The answer, of course, is that we have to work out all the conflicts and then put all the individual instrument plans together to integrate the sequence.

Getting back to the "strawman" sequence, the idea is that we try to put together an example of a Phase 3 command sequence for an orbit -- one that doesn't rely on the tape recorder to store data. Even though we don't know all the details of what the Phase 3 software will or won't do, we can still use the basic ideas and principles that go into a no-tape-recorder mission to build a model of a Phase 3 sequence.

It usually takes a couple of months to build an orbital sequence -- we started on Friday of last week and have to be finished by this Friday. Because we are using one of the sequences that was already done (the first orbit, called "G1" because it includes a close encounter with Ganymede) as a starting point, we'll get the job done. But time is of the essence.

Yesterday, Carol came into my office and asked me to take the orbital sequence command file, pull out only the commands to SSI (the Solid State Imaging subsystem, Galileo's primary camera), run those commands through one of our software programs that simulates the Galileo spacecraft's instruments, computers, and data flow, and find out how much data these commands were sending back and whether or not the SSI alone was monopolizing the data link to Earth. Without a tape recorder, Galileo must send all of its data back to Earth immediately. But without the high-gain antenna, it can only do so slowly.

"And can you have that for the folks working down in the SIWR* (pronounced "sewer") before your meeting at 1:00?" No problem, it was only noon. What I didn't know was that (1) the file containing the sequence of commands for G1-Phase 3 was very large, (2) there were a lot of individual SSI observations in the sequence (I lost count at about 70), and (3) there were other people running the spacecraft modeling program that I needed and so the computers were a little bit slower than normal. So it was only after a very busy hour and 15 minutes that I could show the members of several instrument teams that although the SSI images would demand a significant part of our resources, there was also room for sending other kinds of data to the ground.

One of the things that the past 35 years of space exploration has taught us is that there is a strong synergy in making complimentary observations with different instruments. What that means is if we take two different kinds of data for the same object or phenomena, we don't learn twice as much as we would have with only one kind of data. Instead, we learn three or four or five times as much.

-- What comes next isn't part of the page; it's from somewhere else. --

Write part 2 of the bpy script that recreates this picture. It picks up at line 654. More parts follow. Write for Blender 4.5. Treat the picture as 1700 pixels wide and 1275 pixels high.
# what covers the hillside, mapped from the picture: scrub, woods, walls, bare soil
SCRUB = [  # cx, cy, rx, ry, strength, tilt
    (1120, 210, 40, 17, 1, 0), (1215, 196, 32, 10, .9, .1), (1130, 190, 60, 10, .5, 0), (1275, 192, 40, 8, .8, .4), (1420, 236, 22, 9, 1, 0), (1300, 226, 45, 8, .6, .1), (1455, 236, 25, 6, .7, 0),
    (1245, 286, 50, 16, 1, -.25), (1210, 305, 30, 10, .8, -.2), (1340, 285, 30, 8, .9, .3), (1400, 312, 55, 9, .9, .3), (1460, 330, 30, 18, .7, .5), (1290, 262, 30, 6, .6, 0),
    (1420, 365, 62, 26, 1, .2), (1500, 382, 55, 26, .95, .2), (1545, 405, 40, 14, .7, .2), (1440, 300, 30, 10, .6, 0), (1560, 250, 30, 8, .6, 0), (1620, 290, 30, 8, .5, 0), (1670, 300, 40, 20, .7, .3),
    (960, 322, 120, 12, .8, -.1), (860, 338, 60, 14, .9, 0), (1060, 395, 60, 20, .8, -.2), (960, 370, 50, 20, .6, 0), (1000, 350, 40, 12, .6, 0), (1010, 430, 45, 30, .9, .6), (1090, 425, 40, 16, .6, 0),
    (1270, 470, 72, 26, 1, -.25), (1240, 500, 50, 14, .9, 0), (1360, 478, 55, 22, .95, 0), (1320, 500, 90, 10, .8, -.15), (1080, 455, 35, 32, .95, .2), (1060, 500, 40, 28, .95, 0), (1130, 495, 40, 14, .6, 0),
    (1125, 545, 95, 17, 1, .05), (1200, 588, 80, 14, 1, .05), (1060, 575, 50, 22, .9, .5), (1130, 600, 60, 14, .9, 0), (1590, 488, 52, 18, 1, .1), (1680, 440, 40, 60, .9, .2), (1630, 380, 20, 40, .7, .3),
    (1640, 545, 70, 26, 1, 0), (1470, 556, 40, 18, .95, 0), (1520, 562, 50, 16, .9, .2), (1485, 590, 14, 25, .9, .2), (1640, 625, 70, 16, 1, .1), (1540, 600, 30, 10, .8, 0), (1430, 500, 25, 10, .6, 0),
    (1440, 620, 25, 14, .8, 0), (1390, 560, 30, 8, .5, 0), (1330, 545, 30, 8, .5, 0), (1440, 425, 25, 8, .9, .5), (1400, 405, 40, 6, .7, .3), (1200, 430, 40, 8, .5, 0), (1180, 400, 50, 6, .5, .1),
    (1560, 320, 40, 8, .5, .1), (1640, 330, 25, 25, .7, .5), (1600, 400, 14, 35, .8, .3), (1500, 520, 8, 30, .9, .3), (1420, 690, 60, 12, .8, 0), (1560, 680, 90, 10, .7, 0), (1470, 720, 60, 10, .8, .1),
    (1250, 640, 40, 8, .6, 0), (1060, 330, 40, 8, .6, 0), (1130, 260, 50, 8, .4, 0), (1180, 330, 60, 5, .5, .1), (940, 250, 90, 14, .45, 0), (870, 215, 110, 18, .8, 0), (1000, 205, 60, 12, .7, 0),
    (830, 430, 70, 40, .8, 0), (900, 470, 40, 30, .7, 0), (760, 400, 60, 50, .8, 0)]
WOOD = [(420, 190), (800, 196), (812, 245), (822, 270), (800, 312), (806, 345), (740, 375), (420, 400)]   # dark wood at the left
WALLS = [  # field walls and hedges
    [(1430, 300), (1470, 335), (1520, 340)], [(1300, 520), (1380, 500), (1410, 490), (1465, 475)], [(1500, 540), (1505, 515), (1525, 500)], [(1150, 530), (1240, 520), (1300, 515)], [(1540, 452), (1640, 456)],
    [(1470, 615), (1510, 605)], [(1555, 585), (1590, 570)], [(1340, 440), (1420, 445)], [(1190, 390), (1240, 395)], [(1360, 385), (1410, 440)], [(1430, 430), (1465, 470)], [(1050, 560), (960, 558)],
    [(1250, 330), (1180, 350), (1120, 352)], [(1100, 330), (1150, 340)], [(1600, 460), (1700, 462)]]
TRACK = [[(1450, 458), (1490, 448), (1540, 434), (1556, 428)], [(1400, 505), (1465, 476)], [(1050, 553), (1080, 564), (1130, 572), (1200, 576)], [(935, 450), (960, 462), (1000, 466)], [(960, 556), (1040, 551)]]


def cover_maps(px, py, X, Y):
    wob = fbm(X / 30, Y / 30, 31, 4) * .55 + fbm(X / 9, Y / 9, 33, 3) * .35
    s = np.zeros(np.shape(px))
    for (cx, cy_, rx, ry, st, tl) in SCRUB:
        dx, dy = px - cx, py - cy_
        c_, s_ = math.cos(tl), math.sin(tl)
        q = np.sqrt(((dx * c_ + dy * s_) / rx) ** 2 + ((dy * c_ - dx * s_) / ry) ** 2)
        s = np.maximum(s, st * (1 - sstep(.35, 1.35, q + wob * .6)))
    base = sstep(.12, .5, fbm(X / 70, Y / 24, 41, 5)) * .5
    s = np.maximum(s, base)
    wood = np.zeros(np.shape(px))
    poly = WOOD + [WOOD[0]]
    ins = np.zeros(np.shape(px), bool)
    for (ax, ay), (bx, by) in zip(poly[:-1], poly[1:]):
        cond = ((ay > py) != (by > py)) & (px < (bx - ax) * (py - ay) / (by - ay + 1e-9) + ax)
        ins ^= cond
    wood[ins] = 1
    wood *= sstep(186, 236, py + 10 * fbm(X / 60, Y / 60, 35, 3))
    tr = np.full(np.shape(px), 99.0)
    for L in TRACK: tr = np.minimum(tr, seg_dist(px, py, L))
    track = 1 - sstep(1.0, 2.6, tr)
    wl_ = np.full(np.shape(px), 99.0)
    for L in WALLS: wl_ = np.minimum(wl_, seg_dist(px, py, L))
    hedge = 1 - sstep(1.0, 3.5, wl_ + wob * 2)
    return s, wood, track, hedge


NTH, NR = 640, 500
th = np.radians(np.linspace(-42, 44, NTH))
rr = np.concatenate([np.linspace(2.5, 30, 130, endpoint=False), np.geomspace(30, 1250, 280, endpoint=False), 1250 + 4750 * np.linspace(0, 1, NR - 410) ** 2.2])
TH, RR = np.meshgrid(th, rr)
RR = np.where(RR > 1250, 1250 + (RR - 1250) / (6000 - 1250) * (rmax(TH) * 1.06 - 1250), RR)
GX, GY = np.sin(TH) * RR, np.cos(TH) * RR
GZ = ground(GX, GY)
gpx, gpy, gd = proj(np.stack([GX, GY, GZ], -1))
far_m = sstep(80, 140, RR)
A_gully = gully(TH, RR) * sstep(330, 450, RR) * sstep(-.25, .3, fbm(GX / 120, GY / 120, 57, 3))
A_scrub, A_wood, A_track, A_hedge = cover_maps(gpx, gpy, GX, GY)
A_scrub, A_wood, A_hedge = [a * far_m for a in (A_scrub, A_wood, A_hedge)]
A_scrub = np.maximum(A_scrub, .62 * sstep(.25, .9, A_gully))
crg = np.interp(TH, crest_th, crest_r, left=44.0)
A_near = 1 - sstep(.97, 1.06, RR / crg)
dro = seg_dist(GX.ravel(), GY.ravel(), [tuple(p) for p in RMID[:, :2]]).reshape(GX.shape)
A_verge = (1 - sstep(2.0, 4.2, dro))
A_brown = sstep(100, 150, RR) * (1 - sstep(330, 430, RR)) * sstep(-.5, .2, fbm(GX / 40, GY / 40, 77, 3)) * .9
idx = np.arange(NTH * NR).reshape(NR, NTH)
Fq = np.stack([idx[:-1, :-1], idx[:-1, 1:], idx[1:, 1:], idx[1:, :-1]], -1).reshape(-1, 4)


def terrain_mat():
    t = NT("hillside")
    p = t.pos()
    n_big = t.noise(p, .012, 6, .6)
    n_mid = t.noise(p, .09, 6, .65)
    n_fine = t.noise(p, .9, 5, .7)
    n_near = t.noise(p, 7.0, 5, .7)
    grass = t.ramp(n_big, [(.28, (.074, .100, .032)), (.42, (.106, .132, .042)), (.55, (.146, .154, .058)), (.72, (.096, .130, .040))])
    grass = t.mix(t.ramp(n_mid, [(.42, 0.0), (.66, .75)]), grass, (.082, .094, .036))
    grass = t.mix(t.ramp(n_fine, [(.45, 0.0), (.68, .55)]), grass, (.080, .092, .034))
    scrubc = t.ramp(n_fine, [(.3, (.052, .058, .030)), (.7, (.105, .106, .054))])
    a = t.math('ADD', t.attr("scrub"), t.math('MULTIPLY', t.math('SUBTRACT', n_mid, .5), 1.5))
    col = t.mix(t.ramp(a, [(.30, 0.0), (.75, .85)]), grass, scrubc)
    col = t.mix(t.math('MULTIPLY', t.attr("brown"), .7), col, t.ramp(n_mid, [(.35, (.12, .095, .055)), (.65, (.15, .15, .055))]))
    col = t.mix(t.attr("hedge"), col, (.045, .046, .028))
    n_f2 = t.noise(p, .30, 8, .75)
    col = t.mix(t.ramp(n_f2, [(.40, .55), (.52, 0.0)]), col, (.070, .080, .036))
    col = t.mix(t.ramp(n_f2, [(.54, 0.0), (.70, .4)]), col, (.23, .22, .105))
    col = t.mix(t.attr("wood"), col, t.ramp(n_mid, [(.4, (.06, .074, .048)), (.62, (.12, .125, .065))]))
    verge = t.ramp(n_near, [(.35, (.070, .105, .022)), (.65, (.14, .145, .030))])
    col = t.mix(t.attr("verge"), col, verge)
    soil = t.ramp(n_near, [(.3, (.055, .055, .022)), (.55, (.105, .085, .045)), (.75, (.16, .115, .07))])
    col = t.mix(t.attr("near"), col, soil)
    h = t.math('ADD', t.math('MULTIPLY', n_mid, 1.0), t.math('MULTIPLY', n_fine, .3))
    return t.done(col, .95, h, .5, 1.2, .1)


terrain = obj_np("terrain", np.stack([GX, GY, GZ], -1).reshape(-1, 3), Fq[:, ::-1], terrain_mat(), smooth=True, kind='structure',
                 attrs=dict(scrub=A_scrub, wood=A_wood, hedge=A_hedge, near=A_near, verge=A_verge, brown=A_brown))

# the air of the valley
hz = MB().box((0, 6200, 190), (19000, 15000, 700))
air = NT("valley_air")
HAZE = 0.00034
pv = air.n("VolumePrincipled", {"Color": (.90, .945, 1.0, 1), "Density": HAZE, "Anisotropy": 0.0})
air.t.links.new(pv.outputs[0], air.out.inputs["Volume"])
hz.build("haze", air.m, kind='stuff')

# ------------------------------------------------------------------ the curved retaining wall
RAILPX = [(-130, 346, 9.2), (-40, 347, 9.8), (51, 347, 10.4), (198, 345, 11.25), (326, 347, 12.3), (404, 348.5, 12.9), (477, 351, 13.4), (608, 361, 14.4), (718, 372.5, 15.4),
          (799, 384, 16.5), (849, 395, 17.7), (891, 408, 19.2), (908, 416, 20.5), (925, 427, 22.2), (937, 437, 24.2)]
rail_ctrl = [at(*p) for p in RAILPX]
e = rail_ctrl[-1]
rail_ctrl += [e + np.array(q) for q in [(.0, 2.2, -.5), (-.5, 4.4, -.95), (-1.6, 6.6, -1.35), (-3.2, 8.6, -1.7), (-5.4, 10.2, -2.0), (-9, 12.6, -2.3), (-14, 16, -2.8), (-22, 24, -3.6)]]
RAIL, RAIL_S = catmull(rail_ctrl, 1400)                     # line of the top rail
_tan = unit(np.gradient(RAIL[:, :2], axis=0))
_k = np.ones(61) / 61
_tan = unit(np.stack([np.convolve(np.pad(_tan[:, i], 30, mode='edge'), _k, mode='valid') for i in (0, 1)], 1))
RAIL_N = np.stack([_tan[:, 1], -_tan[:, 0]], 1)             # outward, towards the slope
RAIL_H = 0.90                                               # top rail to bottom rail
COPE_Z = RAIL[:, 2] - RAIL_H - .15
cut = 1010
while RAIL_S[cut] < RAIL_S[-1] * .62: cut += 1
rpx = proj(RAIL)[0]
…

Everything we are discovering about Phase 3 and the sequences we can build seems to show that even if we can never use the tape recorder again, we will still be able to return a set of data that will revolutionize the way that scientists think about Jupiter, its satellite, and its magnetosphere. That means that in a few years, many of the textbooks that we all use today will need to be updated and corrected because of what Galileo will teach us. And we will know a little bit more about the universe around us, and about how to face the inevitable challenges that it will present us with.

Online from Jupiter, this is Duane Bindschadler.


* SIWR is the Sequence Integration Work Room. It includes a large-screen display that can display whatever is shown on a computer workstation's display, and allows us to see the effects of changes we make to sequences as soon as we make them.